▶ [EXERCISE PROMPT]: Go through the listing and copy each line with the string "from".
-- START SOURCE EXCERPT --
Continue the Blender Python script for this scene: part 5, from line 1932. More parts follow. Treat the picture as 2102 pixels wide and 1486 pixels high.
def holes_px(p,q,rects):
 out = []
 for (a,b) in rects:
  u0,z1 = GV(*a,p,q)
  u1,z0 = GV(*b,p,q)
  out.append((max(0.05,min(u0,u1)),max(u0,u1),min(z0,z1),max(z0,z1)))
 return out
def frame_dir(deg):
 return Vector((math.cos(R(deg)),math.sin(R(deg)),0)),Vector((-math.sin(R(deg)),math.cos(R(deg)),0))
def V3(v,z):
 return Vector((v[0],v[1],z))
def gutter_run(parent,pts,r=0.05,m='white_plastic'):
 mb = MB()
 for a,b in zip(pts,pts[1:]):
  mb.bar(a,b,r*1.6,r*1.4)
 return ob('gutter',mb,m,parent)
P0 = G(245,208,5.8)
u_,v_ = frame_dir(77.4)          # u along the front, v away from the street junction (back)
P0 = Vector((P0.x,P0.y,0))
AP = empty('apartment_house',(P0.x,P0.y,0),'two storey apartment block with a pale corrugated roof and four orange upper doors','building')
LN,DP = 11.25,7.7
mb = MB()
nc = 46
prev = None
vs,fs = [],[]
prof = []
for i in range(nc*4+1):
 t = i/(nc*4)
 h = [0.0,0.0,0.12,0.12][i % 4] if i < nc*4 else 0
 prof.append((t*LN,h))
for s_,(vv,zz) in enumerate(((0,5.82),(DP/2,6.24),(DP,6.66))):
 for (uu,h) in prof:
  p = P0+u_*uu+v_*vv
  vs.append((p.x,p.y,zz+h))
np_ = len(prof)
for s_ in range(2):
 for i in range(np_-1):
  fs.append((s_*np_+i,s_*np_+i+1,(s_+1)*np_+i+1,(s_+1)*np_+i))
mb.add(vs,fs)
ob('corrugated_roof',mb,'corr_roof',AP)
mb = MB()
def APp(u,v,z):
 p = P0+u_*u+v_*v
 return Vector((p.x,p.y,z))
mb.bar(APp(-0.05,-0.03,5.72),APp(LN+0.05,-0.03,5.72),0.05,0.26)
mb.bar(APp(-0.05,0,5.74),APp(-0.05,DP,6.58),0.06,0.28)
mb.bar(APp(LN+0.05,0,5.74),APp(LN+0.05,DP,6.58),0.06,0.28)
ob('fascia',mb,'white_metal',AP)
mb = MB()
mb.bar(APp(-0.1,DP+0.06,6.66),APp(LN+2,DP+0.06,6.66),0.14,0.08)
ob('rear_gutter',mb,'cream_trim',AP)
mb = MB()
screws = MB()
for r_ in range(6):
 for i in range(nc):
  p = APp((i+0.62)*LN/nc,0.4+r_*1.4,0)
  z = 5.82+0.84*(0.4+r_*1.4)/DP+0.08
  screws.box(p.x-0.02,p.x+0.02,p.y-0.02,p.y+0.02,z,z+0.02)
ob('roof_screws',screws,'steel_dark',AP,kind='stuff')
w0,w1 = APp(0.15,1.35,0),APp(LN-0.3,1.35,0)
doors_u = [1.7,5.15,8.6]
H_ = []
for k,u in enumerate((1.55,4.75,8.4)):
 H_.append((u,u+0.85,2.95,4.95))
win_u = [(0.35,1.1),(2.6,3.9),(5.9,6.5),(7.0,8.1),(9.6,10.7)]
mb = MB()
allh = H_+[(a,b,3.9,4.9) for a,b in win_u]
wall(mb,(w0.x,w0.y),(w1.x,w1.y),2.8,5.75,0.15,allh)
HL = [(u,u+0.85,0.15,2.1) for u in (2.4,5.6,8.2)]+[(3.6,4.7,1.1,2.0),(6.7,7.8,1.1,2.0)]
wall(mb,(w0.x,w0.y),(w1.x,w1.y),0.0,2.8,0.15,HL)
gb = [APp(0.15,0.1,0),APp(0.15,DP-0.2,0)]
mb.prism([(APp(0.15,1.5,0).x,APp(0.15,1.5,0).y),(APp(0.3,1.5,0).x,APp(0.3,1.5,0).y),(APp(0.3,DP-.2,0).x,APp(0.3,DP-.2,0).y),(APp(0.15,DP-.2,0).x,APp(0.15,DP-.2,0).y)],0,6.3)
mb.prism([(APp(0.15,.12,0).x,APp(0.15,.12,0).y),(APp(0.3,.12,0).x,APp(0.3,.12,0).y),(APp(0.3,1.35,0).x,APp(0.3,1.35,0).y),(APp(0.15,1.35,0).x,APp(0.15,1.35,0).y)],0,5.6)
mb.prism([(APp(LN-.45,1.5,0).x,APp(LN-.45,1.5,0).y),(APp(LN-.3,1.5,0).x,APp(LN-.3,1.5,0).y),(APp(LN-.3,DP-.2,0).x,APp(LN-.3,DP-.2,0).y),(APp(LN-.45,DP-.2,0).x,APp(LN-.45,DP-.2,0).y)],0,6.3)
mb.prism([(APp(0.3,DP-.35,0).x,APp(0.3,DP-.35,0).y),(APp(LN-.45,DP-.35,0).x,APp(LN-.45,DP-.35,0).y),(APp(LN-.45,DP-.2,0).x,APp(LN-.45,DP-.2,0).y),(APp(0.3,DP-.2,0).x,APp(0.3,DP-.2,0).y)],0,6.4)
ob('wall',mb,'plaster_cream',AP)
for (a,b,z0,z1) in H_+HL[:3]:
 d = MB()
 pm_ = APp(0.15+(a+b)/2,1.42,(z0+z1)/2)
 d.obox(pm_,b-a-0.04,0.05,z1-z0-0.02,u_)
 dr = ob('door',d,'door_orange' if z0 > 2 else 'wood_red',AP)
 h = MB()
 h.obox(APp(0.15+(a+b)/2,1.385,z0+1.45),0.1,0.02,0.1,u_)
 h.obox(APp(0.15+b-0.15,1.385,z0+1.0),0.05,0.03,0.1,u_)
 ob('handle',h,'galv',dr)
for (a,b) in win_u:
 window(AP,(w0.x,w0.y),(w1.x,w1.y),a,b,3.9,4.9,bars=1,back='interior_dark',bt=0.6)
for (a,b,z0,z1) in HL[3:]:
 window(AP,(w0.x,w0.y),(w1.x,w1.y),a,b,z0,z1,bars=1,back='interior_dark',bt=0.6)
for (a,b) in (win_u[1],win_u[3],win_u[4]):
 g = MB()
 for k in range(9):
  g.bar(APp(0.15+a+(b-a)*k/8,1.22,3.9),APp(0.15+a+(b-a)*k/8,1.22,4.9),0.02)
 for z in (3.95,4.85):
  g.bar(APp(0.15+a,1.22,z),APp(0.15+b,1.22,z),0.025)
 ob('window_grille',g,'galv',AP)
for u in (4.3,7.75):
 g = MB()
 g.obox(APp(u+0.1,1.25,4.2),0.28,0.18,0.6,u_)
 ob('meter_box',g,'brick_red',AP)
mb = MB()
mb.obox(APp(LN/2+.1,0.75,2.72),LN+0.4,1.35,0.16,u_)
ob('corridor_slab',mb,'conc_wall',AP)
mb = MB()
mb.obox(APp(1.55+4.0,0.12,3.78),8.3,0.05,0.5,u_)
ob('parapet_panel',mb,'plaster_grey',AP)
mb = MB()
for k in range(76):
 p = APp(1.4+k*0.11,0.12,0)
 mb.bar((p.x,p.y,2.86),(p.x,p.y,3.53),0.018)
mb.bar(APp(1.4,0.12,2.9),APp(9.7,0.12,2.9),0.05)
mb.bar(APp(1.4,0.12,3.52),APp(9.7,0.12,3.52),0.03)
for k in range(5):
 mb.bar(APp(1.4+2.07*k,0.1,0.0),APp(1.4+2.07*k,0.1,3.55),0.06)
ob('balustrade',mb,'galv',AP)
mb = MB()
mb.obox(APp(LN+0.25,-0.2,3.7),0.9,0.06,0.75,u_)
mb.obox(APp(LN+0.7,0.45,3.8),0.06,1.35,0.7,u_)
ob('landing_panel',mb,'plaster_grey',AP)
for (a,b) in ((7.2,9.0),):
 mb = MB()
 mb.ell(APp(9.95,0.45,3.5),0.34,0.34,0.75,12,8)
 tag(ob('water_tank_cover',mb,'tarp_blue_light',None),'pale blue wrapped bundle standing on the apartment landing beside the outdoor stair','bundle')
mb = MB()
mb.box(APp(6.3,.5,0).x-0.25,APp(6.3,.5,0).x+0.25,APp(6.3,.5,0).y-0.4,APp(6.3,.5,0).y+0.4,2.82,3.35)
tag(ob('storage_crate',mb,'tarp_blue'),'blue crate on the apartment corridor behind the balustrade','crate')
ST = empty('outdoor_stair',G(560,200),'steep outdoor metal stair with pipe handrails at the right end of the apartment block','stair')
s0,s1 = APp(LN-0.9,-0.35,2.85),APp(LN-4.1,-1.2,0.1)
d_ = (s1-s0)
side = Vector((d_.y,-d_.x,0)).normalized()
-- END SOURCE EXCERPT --
▶ [EXERCISE SOLUTION]:
Continue the Blender Python script for this scene: part 5, from line 1932. More parts follow. Treat the picture as 2102 pixels wide and 1486 pixels high.
u_,v_ = frame_dir(77.4)          # u along the front, v away from the street junction (back)